“Who cleaned this bathroom?” Fusco said one powerful cardinal asked Gabriele upon exiting the spotless facilities. Gabriele was the Mr. Clean in question, and he moved up to polishing the Vatican’s ornate marble and got ever closer to the pope. Fusco said over lunch in an upscale Rome restaurant that he was surprised to run into Gabriele again in the early 2000s, after an audience Pope John Paul II held for lawyers credentialed to the Vatican, in the frescoed Clementine Hall.
In April 2005, John Paul died after the second-longest reign in church history. His doctrinal watchdog, Cardinal Joseph Ratzinger, followed him as the 264th successor of Saint Peter. A less celebrated transition occurred the next year, when Angelo Gugel, John Paul’s studiously reserved silver-fox butler, retired after serving three popes over nearly three decades.
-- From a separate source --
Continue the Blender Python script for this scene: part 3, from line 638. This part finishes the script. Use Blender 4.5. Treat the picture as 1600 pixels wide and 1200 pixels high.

The Italian media had other explanations for Gabriele’s rise. One report claimed that Communion and Liberation, a powerful conservative lay movement within the church, had recruited him. (Both the movement and the Vatican called that nonsense.) Corriere della Sera, Italy’s leading newspaper, set the Vatican buzzing when it reported that Argentina’s powerful Cardinal Leonardo Sandri, a potential Vatican secretary of state who has also emerged on shortlists of Benedict’s possible successors, had sponsored Gabriele’s introduction to the pontifical household.
Once in place, Gabriele became a fixture at the Vatican. On most mornings, he left his apartment on Via Porta Angelica, just inside the Vatican walls, before 7. He walked past the plumed Swiss Guards and into the Apostolic Palace, where he worked in the third-floor papal apartments, laying out Benedict’s white vestments and red shoes, serving his decaf coffee and praying with the pontiff in a private chapel. When it rained, Gabriele held Benedict’s umbrella. When they traveled, he rode shotgun in the popemobile. His black gelled hair, dark suits and fleshy cheeks clenched in a cherubic grimace became so familiar around the Vatican Gardens that clerics affectionately called him Paoletto.
He also appeared, Zelig-like, near Benedict at the time of some of the pope’s greatest public relations disasters. On Jan. 24, 2009, 15 minutes after the Vatican released the pope’s decree lifting the excommunication of four prelates, including Bishop Richard Williamson, a Holocaust denier, Benedict, draped in white robes, addressed a gathering of Chaldean bishops in a sunny Vatican hall with a gleaming marble floor, frescoed walls and a gilded papal seal above his head. Gabriele, dressed in dark suit, white starched shirt and black vest over a purple tie, stood in the corner preparing the crimson-boxed books Benedict gave the bishops as parting gifts.